E-books. U kon ze al kopen bij Athenaeum Boekhandel, nu kunt u ze kopen met korting. In samenwerking met uitgeverijen De Arbeiderspers, Athenaeum - Polak & Van Gennep, De Bezige Bij, Nijgh & Van Ditmar en Querido bieden we acht weken lang korting op verschillende pakketten e-books. Met het derde pakket komen de denkers onder de literatoren aan bod. Vijfmaal essays van Montaigne,  Cicero, Komrij, Mortier en Zwagerman.

Van 23 april tot 7 mei 2010 golden fikse kortingen én mochten we een extraatje bieden, een essay van Montaigne.

II.28 Er is een tijd voor alles

a Wie Cato de Censor vergelijkt met Cato de Jongere, die zelfmoord pleegde, c vergelijkt twee edele karakters die verwantschap met elkaar vertonen. De eerste heeft zijn talenten veelzijdiger ontwikkeld en overtrof de ander zowel in krijgsverrichtingen als in bestuurlijke functies. Maar de deugdzaamheid van de Jongere, even daargelaten dat het heiligschennis is zijn hoogstaand karakter te vergelijken met wie dan ook, was veel zuiverder. Want wie kan de Censor van afgunst en eerzucht vrijpleiten, daar hij het waagde de eer van Scipio aan te vallen, een man die in goedheid en alle andere deugden veel groter was dan hij of welke tijdgenoot ook? a Dat hij zich, zoals over hem wordt verteld, toen hij al stokoud was nog met een vurige ijver als om een langdurige dorst te lessen wijdde aan de studie van het Grieks, strekt hem volgens mij niet tot eer. Dat is eigenlijk wat bij ons ‘kinds worden’ heet. Alles heeft zijn tijd, ook het goede; en ik kan zelfs het onzevader op het verkeerde moment bidden. c Zo werd T. Quintius Flaminius verweten dat hij, toen hij het leger aanvoerde in een slag, die hij overigens won, zijn tijd had verdaan door zich in het uur van de strijd af te zonderen en God aan te roepen.

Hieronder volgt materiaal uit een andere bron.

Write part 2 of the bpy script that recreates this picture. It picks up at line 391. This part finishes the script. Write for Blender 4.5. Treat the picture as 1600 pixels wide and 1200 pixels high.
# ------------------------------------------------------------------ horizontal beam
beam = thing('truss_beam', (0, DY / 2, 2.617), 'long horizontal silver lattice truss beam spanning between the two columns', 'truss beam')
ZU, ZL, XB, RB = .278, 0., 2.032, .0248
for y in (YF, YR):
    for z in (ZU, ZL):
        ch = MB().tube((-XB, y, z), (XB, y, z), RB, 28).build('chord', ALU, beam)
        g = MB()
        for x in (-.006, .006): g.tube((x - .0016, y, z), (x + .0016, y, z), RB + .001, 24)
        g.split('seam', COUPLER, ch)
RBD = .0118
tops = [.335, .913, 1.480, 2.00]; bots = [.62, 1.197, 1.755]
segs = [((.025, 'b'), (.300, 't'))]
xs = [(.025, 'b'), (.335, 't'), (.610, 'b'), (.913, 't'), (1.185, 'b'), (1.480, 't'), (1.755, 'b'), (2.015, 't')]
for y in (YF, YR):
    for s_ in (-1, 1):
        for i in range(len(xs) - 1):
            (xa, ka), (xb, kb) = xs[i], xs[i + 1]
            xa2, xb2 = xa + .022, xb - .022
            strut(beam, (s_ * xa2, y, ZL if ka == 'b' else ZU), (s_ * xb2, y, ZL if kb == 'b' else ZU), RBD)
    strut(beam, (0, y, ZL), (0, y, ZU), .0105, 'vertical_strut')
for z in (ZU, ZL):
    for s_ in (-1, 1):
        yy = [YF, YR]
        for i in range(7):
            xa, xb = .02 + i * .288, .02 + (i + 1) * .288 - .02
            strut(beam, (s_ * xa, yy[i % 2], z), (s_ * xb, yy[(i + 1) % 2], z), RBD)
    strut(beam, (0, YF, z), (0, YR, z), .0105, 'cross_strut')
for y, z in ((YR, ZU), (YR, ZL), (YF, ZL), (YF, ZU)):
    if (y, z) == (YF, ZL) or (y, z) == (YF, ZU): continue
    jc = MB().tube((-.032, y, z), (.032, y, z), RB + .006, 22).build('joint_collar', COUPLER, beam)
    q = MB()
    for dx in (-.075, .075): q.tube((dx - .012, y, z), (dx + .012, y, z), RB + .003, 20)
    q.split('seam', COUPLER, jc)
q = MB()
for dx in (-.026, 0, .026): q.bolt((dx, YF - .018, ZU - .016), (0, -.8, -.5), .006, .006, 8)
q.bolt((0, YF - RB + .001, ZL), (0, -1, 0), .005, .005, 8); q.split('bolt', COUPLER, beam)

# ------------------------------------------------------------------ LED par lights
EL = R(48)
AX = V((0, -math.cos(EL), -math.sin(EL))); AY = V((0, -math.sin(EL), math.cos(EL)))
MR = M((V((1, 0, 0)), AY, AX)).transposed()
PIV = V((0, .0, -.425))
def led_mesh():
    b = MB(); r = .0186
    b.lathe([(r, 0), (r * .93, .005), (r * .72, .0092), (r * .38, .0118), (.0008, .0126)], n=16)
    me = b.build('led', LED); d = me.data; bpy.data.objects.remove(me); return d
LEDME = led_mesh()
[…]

b De wijze stelt zelfs grenzen aan de deugd.

1

a Toen Eudemonidas zag hoe Xenocrates op zijn oude dag vlijtig zijn lessen volgde, zei hij: ‘Wanneer zal deze man iets weten, als hij het nu nog moet leren?’
b En Philopoemen zei tegen wie koning Ptolomaeus erom loofden dat hij zijn lichaam hardde door dagelijks te oefenen met wapenen: ‘Op zijn leeftijd heeft het voor een vorst niets prijzenswaardigs om daar nog mee te oefenen. Hij zou ze langzamerhand daadwerkelijk moeten gebruiken.’
a Een jongeman moet kennis verwerven, een grijsaard moet er de vruchten van plukken, zeggen de wijzen. En zij beschouwen het als de grootste ondeugd in de menselijke natuur dat onze verlangens zich telkens weer verjongen. Wij beginnen ons leven steeds weer van voren af aan. Het zou goed zijn als je aan onze inzet en onze verlangens enigermate kon aflezen hoe oud we zijn.We staan al met één been in het graf, maar onze begeerten en ambities komen nog maar net kijken:

b In de laatste dagen van je leven
Laat je marmer zagen, en zonder aan je graf
Te denken construeer je huizen.2

c Tegenwoordig reikt mijn langstlopend project nog geen jaar ver, ik denk alleen nog maar aan het afbouwen van de dingen, ik laat elke hoop op nieuwe ondernemingen varen, neem voorgoed afscheid van de plaatsen die ik verlaat en maak mij dagelijks meer los van wat ik bezit.
Verlies of winst ken ik allang niet meer. Mij rest meer leeftocht dan af te leggen weg.3

Ik heb geleefd, mijn door het lot bestemde weg afgelegd.4

Kortom, al wat ik aan troost put uit mijn oude dag is dat de ouderdom de vele wensen en zorgen die het leven zo rusteloos maken in mij doet afsterven: mijn gepieker over de loop der dingen, mijn geld, mijn aanzien, mijn gezondheid, mijn kennis over mijzelf. a Cato de Censor leerde hoe hij spreken moest, juist toen hij moest leren er voor altijd het zwijgen toe te doen. c Je bent nooit te oud om te leren, maar wel voor de schoolbanken: het is al te dwaas als een oude man nog met het alfabet begint!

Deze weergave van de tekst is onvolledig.